A silver lining will be international business. Several retailers will open new stores outside the United States, and they are hopeful that global sales will give corporate balance sheets a much needed shot in the arm.

Last month, Tiffany outlined plans for a high single-digit increase in U.S. retail sales for 2008, and a mid-teens gain in international retail sales for the same period. “Generally speaking, we are planning our U.S. businesses cautiously for the first half of 2008,” says CEO Michael Kowalski, “while planning for continued healthy international sales growth throughout the year.”

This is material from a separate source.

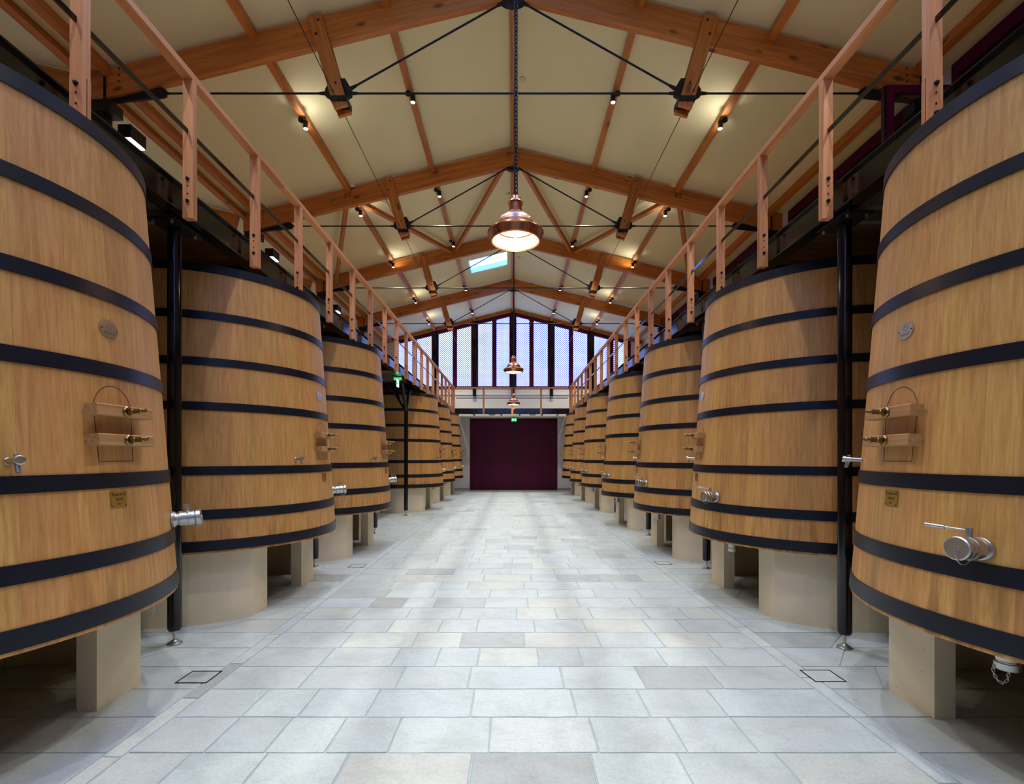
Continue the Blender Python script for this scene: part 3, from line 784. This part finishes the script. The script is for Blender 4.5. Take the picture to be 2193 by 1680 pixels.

Coach CEO Lew Frankfort acknowledges that some of the brand’s customers traded down to lower-priced items during the final weeks of 2007, noting that the company was “not immune to a slowing consumer environment.” Still, a bright spot for Coach was a 13 percent increase in sales of their $400-plus handbags.

“It’s the middle class that is being hit,” Frankfort said during a call with investors. “The truly upper-income consumer does not seem to be affected.” He told investors that in light of “continued uncertainty,” Coach would not provide comparable-store sales guidance for the balance of the fiscal year. Still, he underscored the brand’s commitment to innovation.

“This challenging climate has only served to reinforce our long-standing practice of evolution and continuous improvement,” Frankfort said.

Similarly, it’s business as usual at Dallas-based Neiman Marcus. “We have experience with this,” CEO Burton Tansky told investors on a recent call. “We’ve gone through it before. This customer does not trade down, she does not change venues . . . she does not leave us. What she does, if in fact this continues to be challenging . . . she’ll buy a little less.”